In [22]: integrate(q*r**n*exp(-p*r), (r, 0, oo))                                                                                                                      
Out[22]: p**(-n)*q*gamma(n + 1)/p

    You can get the advantage of this using a hack like this below. (Ideally sympy should be able to do this faster, but sympy doesn't do a good job on this. I ran into the same issue last summer when trying to solve Dirac and Schrödinger equations symbolically to debug my numeric code.
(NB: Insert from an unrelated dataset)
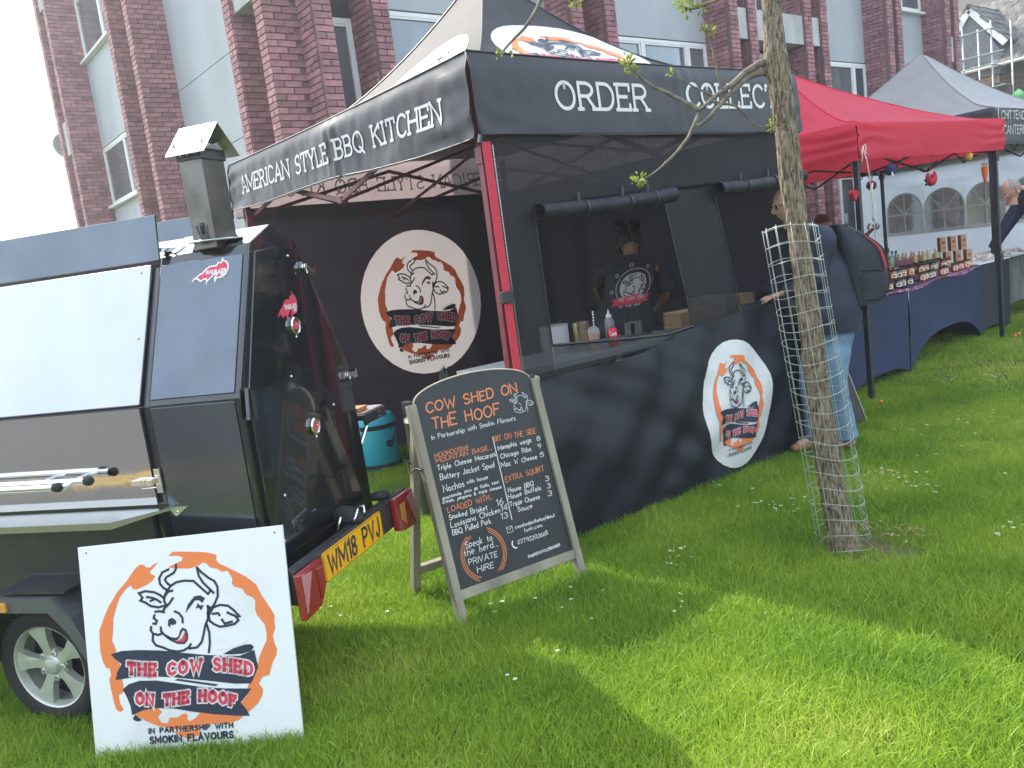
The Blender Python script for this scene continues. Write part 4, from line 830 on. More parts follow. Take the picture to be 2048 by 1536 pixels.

I assume you are trying to do something similar)

    def integrate(*args):
    args = list(args)
    expr = args[0].expand()
    r = sympy.S(args[1][0])
    limits = args[1][1:]
    p = sympy.Wild("p")
    n = sympy.Wild("n")
    q = sympy.Wild("q")
    pattern = q * r**n * sympy.exp(p*r)
    terms = expr.args
    if not expr.is_Add:
        terms = [expr]
    result = 0
    for arg in terms:
        d = sympy.S(arg).match(pattern)
        if d is None:
            result += sympy.N(sympy.integrate(arg, args[1]))
            continue
        if d[p].is_number and d[q].is_number and d[n].is_number:
            ex = d[q]*(-d[p])**(-d[n])/d[p]*sympy.lowergamma(d[n]+1, -d[p]*r)
            result += sympify(sympy.factorial(d[n])*d[q]/(-d[p])**(d[n]+1))
        else:
            result += sympy.N(sympy.integrate(arg, args[1]))
    return result

    These 4 changes reduces the time to 16 seconds for me.